Temperature dependent conductivity of vapor-phase polymerized PEDOT films

• The conductivity of VPP PEDOT films is critically dependent on temperature.
• Synchrotron GAXRD shows [1 0 0] inter-chain stacking determines film conductivity.
• Temperature has a significant effect on VPP film growth rate.

The structure and properties of PEDOT films prepared under different vapor-phase polymerization (VPP) temperatures were characterized by grazing angle X-ray diffraction, Raman spectroscopy, UV/vis absorption, atomic force microscopy, scanning electron microscopy and electrical conductivity measurements. The VPP temperature plays key roles on the polymerization reaction rate and the mobility of the polymer chains as well as the volatilization of the reactant and product, which result in drastically different properties of the VPP PEDOT films.

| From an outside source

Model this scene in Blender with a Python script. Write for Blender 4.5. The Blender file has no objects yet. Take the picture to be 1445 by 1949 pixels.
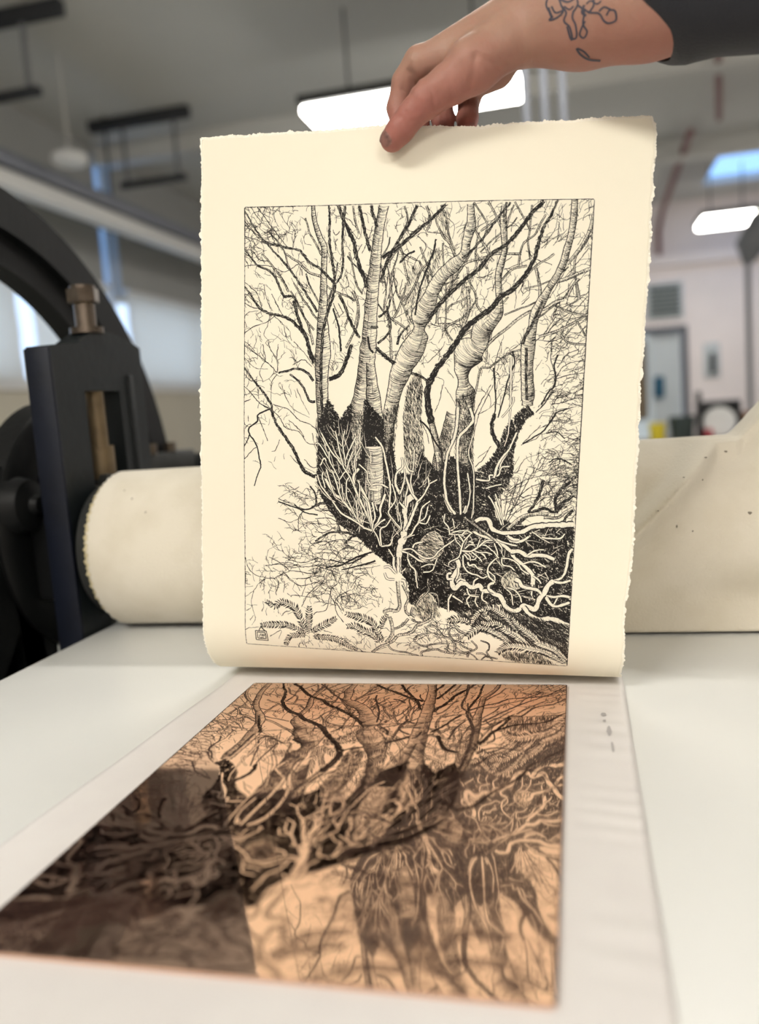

In the range of 33–57 °C, the lattice structure and the morphology of the films can be significantly affected by the VPP temperature. The optimum temperature (46 ± 1 °C) resulted in PEDOT film with the highest conductivity on glass substrate (622 S/cm), which is ascribed to highly ordered crystal structure and smooth morphology. After polymerization, the topography, efficiency of current transport and crystal structure of the PEDOT film in response to temperature were in situ monitored by means of conductive AFM and grazing XRD. For PEDOT films with a high level of conjugation, the film conductivity is mainly determined by the crystal structure of the film. The lamella inter-chain stacking order in [1 0 0] direction deeply influences the film conductivity, while the π–π stacking order in [0 1 0] direction has no apparent relation with the film conductivity. The film with highly ordered structure in [1 0 0] direction tends to have good film conductivity.